Every entry must be echoed exactly.

A run of records:
** START **
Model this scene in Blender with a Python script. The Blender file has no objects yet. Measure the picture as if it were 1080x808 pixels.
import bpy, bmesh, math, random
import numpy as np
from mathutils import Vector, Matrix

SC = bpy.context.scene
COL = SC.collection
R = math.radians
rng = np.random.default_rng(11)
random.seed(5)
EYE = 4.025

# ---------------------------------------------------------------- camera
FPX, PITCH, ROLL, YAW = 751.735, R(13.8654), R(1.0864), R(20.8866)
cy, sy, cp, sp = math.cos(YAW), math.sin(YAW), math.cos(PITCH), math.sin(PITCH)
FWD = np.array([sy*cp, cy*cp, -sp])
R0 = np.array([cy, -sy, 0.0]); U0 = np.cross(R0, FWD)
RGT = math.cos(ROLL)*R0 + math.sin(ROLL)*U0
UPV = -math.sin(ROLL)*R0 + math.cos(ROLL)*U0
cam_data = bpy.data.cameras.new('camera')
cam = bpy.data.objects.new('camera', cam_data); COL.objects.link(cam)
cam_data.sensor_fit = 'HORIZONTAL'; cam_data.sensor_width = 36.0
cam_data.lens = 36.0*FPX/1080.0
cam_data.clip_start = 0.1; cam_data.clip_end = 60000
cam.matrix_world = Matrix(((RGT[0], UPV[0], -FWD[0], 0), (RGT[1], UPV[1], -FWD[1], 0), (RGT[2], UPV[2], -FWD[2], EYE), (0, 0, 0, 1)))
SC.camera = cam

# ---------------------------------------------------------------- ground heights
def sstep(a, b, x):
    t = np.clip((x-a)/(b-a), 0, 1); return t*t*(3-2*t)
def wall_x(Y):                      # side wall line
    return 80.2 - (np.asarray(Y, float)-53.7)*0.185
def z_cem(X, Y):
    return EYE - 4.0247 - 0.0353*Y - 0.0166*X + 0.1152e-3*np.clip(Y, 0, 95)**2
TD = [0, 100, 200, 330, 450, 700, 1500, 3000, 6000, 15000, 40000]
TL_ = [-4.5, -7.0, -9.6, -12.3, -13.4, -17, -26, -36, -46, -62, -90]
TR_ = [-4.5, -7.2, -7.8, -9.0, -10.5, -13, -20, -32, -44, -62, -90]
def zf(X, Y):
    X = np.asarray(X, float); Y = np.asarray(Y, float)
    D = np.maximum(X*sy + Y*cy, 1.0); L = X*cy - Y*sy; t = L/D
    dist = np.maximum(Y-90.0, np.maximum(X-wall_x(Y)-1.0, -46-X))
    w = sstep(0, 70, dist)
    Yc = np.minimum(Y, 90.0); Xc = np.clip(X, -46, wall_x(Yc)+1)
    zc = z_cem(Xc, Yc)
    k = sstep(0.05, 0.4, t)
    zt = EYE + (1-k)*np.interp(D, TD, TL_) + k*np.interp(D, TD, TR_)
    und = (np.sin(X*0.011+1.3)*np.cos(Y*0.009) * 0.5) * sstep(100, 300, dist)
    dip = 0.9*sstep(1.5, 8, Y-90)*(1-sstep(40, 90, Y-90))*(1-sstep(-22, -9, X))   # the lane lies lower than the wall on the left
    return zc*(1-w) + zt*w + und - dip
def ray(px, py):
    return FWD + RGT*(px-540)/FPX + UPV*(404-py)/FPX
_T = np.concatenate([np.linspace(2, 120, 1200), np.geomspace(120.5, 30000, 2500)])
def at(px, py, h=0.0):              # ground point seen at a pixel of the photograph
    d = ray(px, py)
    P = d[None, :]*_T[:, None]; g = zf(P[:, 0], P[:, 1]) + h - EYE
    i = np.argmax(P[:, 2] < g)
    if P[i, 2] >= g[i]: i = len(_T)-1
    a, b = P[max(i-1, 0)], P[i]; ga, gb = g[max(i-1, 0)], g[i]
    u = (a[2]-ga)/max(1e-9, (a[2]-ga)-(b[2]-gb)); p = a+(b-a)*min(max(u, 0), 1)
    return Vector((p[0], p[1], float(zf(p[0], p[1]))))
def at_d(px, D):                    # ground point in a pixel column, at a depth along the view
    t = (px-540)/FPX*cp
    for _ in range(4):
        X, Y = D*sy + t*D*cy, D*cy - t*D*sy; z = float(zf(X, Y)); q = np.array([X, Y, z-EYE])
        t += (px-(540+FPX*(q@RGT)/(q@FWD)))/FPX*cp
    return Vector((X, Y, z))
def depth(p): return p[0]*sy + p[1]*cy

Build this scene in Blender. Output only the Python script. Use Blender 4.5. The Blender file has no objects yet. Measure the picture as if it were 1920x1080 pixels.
** END **
» **TASK ANSWER**:
Model this scene in Blender with a Python script. The Blender file has no objects yet. Measure the picture as if it were 1080x808 pixels.
import bpy, bmesh, math, random
import numpy as np
from mathutils import Vector, Matrix

SC = bpy.context.scene
COL = SC.collection
R = math.radians
rng = np.random.default_rng(11)
random.seed(5)
EYE = 4.025

# ---------------------------------------------------------------- camera
FPX, PITCH, ROLL, YAW = 751.735, R(13.8654), R(1.0864), R(20.8866)
cy, sy, cp, sp = math.cos(YAW), math.sin(YAW), math.cos(PITCH), math.sin(PITCH)
FWD = np.array([sy*cp, cy*cp, -sp])
R0 = np.array([cy, -sy, 0.0]); U0 = np.cross(R0, FWD)
RGT = math.cos(ROLL)*R0 + math.sin(ROLL)*U0
UPV = -math.sin(ROLL)*R0 + math.cos(ROLL)*U0
cam_data = bpy.data.cameras.new('camera')
cam = bpy.data.objects.new('camera', cam_data); COL.objects.link(cam)
cam_data.sensor_fit = 'HORIZONTAL'; cam_data.sensor_width = 36.0
cam_data.lens = 36.0*FPX/1080.0
cam_data.clip_start = 0.1; cam_data.clip_end = 60000
cam.matrix_world = Matrix(((RGT[0], UPV[0], -FWD[0], 0), (RGT[1], UPV[1], -FWD[1], 0), (RGT[2], UPV[2], -FWD[2], EYE), (0, 0, 0, 1)))
SC.camera = cam

# ---------------------------------------------------------------- ground heights
def sstep(a, b, x):
    t = np.clip((x-a)/(b-a), 0, 1); return t*t*(3-2*t)
def wall_x(Y):                      # side wall line
    return 80.2 - (np.asarray(Y, float)-53.7)*0.185
def z_cem(X, Y):
    return EYE - 4.0247 - 0.0353*Y - 0.0166*X + 0.1152e-3*np.clip(Y, 0, 95)**2
TD = [0, 100, 200, 330, 450, 700, 1500, 3000, 6000, 15000, 40000]
TL_ = [-4.5, -7.0, -9.6, -12.3, -13.4, -17, -26, -36, -46, -62, -90]
TR_ = [-4.5, -7.2, -7.8, -9.0, -10.5, -13, -20, -32, -44, -62, -90]
def zf(X, Y):
    X = np.asarray(X, float); Y = np.asarray(Y, float)
    D = np.maximum(X*sy + Y*cy, 1.0); L = X*cy - Y*sy; t = L/D
    dist = np.maximum(Y-90.0, np.maximum(X-wall_x(Y)-1.0, -46-X))
    w = sstep(0, 70, dist)
    Yc = np.minimum(Y, 90.0); Xc = np.clip(X, -46, wall_x(Yc)+1)
    zc = z_cem(Xc, Yc)
    k = sstep(0.05, 0.4, t)
    zt = EYE + (1-k)*np.interp(D, TD, TL_) + k*np.interp(D, TD, TR_)
    und = (np.sin(X*0.011+1.3)*np.cos(Y*0.009) * 0.5) * sstep(100, 300, dist)
    dip = 0.9*sstep(1.5, 8, Y-90)*(1-sstep(40, 90, Y-90))*(1-sstep(-22, -9, X))   # the lane lies lower than the wall on the left
    return zc*(1-w) + zt*w + und - dip
def ray(px, py):
    return FWD + RGT*(px-540)/FPX + UPV*(404-py)/FPX
_T = np.concatenate([np.linspace(2, 120, 1200), np.geomspace(120.5, 30000, 2500)])
def at(px, py, h=0.0):              # ground point seen at a pixel of the photograph
    d = ray(px, py)
    P = d[None, :]*_T[:, None]; g = zf(P[:, 0], P[:, 1]) + h - EYE
    i = np.argmax(P[:, 2] < g)
    if P[i, 2] >= g[i]: i = len(_T)-1
    a, b = P[max(i-1, 0)], P[i]; ga, gb = g[max(i-1, 0)], g[i]
    u = (a[2]-ga)/max(1e-9, (a[2]-ga)-(b[2]-gb)); p = a+(b-a)*min(max(u, 0), 1)
    return Vector((p[0], p[1], float(zf(p[0], p[1]))))
def at_d(px, D):                    # ground point in a pixel column, at a depth along the view
    t = (px-540)/FPX*cp
    for _ in range(4):
        X, Y = D*sy + t*D*cy, D*cy - t*D*sy; z = float(zf(X, Y)); q = np.array([X, Y, z-EYE])
        t += (px-(540+FPX*(q@RGT)/(q@FWD)))/FPX*cp
    return Vector((X, Y, z))
def depth(p): return p[0]*sy + p[1]*cy

Build this scene in Blender. Output only the Python script. Use Blender 4.5. The Blender file has no objects yet. Measure the picture as if it were 1920x1080 pixels.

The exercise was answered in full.